Gharibnavaz adds that the money isn’t enough to fix the issue, and more needs to be done.

“I would say that $500 million one-time grant is a drop in the bucket of what we actually need. If this was an annual program, we will be talking about taking 50 to 100 apartment buildings off the private market. But as it stands now, I don’t think it will go very far.”

“The program needs to be set up in a way where there’s democratic accountability and where it actually provides an opportunity to those who don’t have money to purchase property,” Gharibnavaz said.

“Ultimately, what is needed is for government to step in and create publicly built rental stock. That means ensuring the human rights of renters all the rights that they deserve to have a home that is secure, reliable, safe and affordable,” Gharibnavaz said.

Davidoff says the money could make a difference but may depend on the amount needed to maintain the buildings.

“This is a way to transfer resources from the province to renters in moderate quality units, and so I think this does on balance help renters,” Davidoff said.

“It depends a little on the economics of maintaining the existing building. If the rents almost support expenses, then you don’t need much subsidy…On the other hand, if it’s a building that is losing money on rent now faces ground lease payments, or an expensive refinancing, then it’s a different matter and there may be very large subsidies per unit, which are hard to rationalize economically,” Davidoff said.

According to the province, aside from the construction of new rental housing units in the province in recent years, the loss of rental stock to redevelopment has made the net number of purpose-built rentals similar to what it was in the 1990s, while the population has grown by 50 per cent.

According to Canada Mortgage and Housing Corporation data, between 1991 and 2021, approximately 97,000 purpose-built rental units in B.C. were either redeveloped or converted to more expensive units.

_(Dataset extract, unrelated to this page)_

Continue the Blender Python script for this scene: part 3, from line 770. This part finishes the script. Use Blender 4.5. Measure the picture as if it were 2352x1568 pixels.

“This funding will not only help create and preserve some long-term affordability in B.C., it is also an investment that will allow the AHMA to implement some of the pieces of our comprehensive provincial strategy built on 25  years of expertise,” Margaret Pfoh, CEO of AHMA, said. “Having an Indigenous-led organization at the table as an equal partner with BCNPHA and CHFBC is another key step toward true reconciliation. This announcement speaks volumes to our relationship with the Province and enables us to put collective knowledge into action for the benefit of those who most need housing.”